→ **Objective**
Only the lines from the line with "900 pixels high." through the line with "b.limb([p, q, e], [.013*s, .011*s, .009*s], n=8)" should be copied, exactly as they appear, with both ends kept.

→ **Stored data**
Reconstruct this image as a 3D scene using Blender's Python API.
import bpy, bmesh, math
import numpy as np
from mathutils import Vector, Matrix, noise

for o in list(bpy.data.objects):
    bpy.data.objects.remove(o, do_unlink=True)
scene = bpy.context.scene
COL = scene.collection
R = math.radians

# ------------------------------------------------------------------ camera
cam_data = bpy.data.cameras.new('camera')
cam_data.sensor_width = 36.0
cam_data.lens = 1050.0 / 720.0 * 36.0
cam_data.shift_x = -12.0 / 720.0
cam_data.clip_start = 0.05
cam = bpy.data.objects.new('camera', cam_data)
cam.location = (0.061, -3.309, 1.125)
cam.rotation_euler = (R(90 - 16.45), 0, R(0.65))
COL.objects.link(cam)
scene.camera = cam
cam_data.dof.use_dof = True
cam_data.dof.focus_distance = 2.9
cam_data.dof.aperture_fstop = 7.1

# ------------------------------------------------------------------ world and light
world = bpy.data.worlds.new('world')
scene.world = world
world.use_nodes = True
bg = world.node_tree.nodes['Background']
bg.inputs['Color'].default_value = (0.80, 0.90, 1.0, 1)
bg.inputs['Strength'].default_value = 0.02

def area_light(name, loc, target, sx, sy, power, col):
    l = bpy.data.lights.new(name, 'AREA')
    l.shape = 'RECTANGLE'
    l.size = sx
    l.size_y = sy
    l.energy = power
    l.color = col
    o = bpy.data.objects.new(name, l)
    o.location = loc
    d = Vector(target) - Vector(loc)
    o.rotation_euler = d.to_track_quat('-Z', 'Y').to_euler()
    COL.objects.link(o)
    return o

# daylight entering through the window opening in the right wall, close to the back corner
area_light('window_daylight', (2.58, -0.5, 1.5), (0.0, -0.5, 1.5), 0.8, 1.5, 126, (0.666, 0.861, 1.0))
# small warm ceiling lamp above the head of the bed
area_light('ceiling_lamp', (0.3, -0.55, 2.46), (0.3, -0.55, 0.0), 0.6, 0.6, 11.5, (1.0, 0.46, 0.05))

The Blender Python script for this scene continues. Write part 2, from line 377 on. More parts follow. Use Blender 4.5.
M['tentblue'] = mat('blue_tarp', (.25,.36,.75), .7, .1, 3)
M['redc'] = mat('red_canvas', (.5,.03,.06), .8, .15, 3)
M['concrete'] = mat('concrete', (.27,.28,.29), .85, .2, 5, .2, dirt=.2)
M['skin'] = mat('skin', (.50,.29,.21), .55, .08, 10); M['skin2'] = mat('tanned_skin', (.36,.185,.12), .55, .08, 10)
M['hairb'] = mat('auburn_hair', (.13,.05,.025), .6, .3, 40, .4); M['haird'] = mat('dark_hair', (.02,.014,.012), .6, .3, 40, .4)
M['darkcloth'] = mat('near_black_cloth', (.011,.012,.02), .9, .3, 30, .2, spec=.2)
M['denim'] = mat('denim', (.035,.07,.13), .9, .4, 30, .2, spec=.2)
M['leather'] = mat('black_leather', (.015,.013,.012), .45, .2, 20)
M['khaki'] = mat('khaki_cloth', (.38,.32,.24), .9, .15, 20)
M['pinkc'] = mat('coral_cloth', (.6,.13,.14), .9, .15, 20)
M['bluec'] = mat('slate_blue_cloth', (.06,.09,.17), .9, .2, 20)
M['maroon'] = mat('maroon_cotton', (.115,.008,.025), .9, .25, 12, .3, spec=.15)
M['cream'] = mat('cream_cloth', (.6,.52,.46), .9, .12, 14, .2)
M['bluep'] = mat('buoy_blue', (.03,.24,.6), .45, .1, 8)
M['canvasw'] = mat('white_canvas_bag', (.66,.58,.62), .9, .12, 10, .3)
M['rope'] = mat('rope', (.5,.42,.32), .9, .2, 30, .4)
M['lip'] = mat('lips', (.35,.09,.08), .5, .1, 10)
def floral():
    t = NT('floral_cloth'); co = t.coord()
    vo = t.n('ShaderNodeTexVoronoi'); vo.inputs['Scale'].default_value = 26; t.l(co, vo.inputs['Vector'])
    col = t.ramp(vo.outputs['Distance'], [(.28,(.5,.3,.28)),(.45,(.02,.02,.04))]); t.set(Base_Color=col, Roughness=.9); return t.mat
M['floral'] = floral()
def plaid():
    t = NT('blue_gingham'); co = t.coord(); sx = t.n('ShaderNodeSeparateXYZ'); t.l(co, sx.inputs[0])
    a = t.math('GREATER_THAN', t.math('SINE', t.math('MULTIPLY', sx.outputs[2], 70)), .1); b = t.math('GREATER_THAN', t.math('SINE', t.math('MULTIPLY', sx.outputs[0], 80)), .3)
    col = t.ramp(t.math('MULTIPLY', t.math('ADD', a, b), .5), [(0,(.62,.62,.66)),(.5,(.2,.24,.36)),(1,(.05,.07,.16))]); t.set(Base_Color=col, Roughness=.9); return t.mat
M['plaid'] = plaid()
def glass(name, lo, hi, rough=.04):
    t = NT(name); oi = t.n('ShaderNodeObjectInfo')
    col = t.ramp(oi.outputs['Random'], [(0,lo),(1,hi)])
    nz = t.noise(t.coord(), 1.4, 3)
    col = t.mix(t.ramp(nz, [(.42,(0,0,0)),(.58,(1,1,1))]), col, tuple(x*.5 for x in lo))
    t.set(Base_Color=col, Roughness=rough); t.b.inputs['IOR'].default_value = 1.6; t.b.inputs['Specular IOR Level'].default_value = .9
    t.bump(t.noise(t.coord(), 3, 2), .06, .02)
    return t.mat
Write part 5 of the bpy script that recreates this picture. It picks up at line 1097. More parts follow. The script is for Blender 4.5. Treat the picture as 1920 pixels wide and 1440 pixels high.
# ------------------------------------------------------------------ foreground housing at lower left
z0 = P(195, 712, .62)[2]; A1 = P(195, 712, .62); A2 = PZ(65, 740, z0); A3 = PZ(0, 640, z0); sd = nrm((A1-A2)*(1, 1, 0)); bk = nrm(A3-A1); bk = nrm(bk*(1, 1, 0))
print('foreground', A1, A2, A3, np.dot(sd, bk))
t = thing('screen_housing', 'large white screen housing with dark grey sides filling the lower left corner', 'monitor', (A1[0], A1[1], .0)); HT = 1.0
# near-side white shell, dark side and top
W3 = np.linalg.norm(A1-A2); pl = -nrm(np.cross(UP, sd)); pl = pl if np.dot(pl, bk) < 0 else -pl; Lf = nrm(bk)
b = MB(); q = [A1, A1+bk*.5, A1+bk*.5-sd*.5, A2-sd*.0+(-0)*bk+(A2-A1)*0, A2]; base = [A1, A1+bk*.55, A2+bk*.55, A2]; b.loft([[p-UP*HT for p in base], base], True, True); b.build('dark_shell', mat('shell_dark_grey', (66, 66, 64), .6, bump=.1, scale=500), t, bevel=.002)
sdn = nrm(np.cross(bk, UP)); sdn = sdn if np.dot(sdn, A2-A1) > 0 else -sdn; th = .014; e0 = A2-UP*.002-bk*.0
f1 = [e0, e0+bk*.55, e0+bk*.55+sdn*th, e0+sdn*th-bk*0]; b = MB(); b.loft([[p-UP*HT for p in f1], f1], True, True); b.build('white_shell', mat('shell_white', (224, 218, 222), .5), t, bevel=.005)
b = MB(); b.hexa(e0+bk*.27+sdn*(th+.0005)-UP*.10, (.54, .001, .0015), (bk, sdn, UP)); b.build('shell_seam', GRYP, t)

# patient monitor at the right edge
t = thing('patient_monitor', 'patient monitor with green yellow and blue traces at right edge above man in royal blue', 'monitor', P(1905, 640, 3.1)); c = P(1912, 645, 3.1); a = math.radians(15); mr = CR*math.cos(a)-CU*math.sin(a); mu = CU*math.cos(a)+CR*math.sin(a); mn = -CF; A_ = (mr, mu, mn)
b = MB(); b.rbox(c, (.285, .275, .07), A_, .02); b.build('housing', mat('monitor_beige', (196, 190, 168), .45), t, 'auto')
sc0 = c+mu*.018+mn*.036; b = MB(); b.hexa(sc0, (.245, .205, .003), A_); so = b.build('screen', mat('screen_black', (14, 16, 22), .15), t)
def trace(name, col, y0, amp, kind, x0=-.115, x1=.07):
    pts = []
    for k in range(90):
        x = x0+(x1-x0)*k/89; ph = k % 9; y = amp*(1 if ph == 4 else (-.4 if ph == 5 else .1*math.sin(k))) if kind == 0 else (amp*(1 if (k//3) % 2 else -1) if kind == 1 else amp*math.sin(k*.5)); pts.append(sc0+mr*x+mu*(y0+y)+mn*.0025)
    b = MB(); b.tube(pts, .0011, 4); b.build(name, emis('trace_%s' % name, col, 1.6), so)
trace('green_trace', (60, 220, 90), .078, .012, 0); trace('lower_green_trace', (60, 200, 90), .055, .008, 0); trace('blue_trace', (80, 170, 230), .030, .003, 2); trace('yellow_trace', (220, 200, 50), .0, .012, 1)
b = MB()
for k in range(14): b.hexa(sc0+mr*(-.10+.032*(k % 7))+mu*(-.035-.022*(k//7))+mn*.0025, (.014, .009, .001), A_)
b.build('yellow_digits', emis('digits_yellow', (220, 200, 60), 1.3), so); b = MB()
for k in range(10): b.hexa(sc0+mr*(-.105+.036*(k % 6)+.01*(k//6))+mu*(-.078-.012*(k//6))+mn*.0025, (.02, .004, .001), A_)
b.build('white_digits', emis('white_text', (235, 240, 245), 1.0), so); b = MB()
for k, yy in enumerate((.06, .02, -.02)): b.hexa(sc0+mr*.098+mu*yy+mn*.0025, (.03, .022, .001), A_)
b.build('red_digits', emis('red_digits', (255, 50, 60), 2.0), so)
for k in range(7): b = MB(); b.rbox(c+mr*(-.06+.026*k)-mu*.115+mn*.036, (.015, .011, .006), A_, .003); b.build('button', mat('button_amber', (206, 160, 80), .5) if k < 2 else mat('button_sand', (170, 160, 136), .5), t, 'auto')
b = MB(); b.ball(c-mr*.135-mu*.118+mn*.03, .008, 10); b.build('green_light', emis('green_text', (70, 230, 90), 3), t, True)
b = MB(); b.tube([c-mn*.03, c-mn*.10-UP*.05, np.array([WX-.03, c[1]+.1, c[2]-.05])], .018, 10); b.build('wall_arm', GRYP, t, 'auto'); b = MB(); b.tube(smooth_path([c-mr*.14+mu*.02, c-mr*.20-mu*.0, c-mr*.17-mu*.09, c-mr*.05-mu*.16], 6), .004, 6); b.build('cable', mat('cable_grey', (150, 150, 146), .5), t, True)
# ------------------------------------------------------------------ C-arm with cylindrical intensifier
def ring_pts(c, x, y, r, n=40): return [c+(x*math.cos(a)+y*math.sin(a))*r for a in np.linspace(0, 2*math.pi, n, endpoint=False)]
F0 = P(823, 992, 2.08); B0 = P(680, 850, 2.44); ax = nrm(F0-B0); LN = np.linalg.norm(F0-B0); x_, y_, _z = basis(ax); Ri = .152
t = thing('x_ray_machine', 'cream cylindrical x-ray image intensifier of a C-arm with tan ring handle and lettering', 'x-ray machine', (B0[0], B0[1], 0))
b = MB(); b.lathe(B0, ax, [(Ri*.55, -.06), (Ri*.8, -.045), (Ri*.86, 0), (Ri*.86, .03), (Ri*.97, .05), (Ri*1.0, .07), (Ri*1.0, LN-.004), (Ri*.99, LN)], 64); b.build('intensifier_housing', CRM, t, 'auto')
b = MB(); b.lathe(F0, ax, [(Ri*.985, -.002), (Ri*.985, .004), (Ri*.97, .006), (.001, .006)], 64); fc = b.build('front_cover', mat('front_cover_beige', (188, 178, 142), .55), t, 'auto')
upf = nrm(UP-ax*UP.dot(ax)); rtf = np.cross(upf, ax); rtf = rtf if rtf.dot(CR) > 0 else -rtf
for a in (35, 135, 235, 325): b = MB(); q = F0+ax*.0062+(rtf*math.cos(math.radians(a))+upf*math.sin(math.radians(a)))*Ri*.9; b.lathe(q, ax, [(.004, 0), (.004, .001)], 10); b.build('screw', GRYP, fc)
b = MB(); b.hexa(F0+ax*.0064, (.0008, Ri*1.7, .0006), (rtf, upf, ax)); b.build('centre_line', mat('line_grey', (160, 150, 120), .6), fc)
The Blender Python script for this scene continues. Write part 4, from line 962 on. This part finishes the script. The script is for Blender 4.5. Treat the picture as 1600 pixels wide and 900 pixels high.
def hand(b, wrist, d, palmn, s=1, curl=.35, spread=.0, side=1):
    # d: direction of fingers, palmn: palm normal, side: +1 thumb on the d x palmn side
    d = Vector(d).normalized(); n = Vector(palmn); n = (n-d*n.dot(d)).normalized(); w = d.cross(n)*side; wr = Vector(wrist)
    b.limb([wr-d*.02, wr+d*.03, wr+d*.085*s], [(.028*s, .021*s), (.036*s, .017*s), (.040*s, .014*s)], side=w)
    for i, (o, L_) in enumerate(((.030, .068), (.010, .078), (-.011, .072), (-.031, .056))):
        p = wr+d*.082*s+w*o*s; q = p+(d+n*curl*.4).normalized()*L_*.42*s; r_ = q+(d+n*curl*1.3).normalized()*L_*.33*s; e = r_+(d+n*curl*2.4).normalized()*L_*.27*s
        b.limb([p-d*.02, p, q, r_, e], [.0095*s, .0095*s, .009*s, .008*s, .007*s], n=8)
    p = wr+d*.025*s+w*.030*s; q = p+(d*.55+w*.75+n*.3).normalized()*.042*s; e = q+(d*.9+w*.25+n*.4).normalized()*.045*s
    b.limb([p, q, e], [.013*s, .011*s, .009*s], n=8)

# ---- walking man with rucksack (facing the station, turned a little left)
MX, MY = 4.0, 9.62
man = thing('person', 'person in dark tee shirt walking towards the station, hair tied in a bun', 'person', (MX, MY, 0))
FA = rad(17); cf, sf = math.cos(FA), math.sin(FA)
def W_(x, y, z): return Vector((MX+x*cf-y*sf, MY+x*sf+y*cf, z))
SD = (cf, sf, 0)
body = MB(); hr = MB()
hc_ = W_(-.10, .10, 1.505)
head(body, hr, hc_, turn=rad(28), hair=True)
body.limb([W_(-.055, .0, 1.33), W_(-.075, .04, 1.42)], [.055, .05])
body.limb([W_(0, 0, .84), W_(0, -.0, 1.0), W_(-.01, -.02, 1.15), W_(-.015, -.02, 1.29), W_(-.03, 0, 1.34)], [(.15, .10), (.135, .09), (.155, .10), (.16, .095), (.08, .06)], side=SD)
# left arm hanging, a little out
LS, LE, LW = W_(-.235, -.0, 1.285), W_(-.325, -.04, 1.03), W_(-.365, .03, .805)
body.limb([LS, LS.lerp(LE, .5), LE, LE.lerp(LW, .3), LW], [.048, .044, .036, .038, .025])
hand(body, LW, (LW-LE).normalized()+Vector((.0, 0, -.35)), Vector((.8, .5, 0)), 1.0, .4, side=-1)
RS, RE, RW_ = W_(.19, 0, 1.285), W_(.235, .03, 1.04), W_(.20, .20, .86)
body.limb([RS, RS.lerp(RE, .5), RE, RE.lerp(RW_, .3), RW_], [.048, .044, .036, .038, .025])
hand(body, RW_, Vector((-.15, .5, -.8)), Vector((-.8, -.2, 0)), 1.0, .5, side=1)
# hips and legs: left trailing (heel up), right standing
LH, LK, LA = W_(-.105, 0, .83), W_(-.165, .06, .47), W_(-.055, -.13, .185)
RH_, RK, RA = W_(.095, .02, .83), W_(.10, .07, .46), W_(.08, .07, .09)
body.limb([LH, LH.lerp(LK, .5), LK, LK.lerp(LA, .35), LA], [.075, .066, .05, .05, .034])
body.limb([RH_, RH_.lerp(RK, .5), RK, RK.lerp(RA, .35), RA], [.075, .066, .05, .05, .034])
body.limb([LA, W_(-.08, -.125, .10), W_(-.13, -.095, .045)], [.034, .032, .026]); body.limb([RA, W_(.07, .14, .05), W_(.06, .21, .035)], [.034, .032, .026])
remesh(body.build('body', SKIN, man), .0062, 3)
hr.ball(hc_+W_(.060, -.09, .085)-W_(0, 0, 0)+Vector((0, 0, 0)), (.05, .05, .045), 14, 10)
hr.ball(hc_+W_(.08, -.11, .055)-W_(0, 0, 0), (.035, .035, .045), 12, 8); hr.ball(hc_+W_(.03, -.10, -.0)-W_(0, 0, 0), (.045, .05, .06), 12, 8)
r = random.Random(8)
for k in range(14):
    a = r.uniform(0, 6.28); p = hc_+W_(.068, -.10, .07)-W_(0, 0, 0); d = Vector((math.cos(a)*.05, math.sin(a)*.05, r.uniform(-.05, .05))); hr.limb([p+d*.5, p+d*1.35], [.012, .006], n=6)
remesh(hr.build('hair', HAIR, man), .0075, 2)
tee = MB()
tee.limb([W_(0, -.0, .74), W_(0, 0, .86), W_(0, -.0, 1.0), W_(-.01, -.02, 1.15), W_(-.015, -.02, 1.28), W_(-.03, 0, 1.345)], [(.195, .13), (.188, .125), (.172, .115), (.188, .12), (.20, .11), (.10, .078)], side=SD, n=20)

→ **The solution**
The Blender Python script for this scene continues. Write part 4, from line 962 on. This part finishes the script. The script is for Blender 4.5. Treat the picture as 1600 pixels wide and 900 pixels high.
def hand(b, wrist, d, palmn, s=1, curl=.35, spread=.0, side=1):
    # d: direction of fingers, palmn: palm normal, side: +1 thumb on the d x palmn side
    d = Vector(d).normalized(); n = Vector(palmn); n = (n-d*n.dot(d)).normalized(); w = d.cross(n)*side; wr = Vector(wrist)
    b.limb([wr-d*.02, wr+d*.03, wr+d*.085*s], [(.028*s, .021*s), (.036*s, .017*s), (.040*s, .014*s)], side=w)
    for i, (o, L_) in enumerate(((.030, .068), (.010, .078), (-.011, .072), (-.031, .056))):
        p = wr+d*.082*s+w*o*s; q = p+(d+n*curl*.4).normalized()*L_*.42*s; r_ = q+(d+n*curl*1.3).normalized()*L_*.33*s; e = r_+(d+n*curl*2.4).normalized()*L_*.27*s
        b.limb([p-d*.02, p, q, r_, e], [.0095*s, .0095*s, .009*s, .008*s, .007*s], n=8)
    p = wr+d*.025*s+w*.030*s; q = p+(d*.55+w*.75+n*.3).normalized()*.042*s; e = q+(d*.9+w*.25+n*.4).normalized()*.045*s
    b.limb([p, q, e], [.013*s, .011*s, .009*s], n=8)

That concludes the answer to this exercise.